**PROVIDED DATA**:

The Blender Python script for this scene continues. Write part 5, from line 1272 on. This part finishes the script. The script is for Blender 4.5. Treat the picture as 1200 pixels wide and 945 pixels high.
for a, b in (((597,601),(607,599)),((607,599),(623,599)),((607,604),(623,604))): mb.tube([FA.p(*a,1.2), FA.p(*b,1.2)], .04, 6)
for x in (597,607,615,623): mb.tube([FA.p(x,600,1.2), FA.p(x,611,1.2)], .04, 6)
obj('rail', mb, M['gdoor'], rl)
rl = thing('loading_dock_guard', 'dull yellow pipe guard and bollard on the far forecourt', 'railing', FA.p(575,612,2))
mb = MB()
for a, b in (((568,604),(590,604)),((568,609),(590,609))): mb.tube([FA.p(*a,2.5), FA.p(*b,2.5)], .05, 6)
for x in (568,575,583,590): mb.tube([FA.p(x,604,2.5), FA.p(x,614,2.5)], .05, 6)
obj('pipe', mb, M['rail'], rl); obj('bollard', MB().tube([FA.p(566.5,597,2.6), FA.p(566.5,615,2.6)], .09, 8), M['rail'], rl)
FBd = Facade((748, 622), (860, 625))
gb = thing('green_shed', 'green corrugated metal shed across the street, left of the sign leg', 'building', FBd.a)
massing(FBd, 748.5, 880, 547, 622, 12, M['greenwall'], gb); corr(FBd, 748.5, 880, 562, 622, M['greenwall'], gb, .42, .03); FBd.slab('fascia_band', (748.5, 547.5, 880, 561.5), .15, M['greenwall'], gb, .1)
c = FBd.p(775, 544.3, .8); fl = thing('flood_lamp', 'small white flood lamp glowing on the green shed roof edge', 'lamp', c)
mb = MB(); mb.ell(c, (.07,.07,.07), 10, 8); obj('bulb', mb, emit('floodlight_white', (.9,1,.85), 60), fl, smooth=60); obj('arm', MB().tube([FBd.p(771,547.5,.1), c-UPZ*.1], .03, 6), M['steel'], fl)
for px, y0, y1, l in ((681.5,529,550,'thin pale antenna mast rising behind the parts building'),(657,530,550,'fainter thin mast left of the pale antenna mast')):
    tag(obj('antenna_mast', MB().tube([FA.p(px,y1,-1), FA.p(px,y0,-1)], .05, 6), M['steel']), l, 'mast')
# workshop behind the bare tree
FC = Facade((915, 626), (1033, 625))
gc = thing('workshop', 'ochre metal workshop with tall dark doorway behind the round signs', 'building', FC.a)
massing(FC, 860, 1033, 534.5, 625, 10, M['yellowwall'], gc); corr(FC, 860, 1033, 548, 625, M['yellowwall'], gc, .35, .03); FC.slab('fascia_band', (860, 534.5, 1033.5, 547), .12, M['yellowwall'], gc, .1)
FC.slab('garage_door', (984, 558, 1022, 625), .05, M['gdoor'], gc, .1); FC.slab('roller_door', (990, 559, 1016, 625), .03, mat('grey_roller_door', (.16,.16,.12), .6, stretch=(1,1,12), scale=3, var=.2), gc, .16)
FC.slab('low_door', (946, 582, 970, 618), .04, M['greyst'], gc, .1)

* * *

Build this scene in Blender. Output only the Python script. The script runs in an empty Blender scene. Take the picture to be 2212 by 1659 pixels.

**DO THIS**: Collect every line above that contains the word "picture".

**EXERCISE RESPONSE**:
The Blender Python script for this scene continues. Write part 5, from line 1272 on. This part finishes the script. The script is for Blender 4.5. Treat the picture as 1200 pixels wide and 945 pixels high.
Build this scene in Blender. Output only the Python script. The script runs in an empty Blender scene. Take the picture to be 2212 by 1659 pixels.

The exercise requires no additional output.